The government agrees that this states the correct principle and not just the bald statement that the effect on dependents is relevant. It is much more complicated than that. The government does not find the Bar Association's letter persuasive.
I now turn to the contribution of the Hon. Mr Parnell. I thank him for his indication of support for the bill. I note that the honourable member asked some questions about the 10 by 20 Reducing Reoffending Strategic Policy Panel Report. I am currently working with my colleague to finalise the 10 by 20 state government response and action plan. As you are aware, the 10 by 20 panel report outlined six strategies with 36 associated recommendations for the government to consider. In developing our plan for the next four years, there is a need to focus on actions that are realistic and will lead to change.

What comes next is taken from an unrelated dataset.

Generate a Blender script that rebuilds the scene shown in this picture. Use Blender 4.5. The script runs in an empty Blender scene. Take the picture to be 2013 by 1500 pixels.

Supporting sentencing and sentencing options to achieve better outcomes is under consideration as a response to the action plan.
All actions outlined in the response will be focused in evidence and best practice with the aim of addressing the reasons why people offend and to build sustainable pathways so that ex-offenders can return to the community and go on to live crime-free lives. The 10 by 20 government response and action plan cannot be released publicly prior to the 2017-18 state budget.
Once released, the action plan will detail how the government will address reoffending and its impacts across the criminal justice sector. I look forward to continuing to work together with my colleagues to address issues that directly affect our community, including reoffending. The funding consequences of this bill are a matter for budgets and associated financial announcements. What we are doing here is progressing the legislative regime. I note that there are a number of amendments from the government, opposition and crossbench. I look forward to consideration of these amendments during the committee stage.
Progress reported; committee to sit again.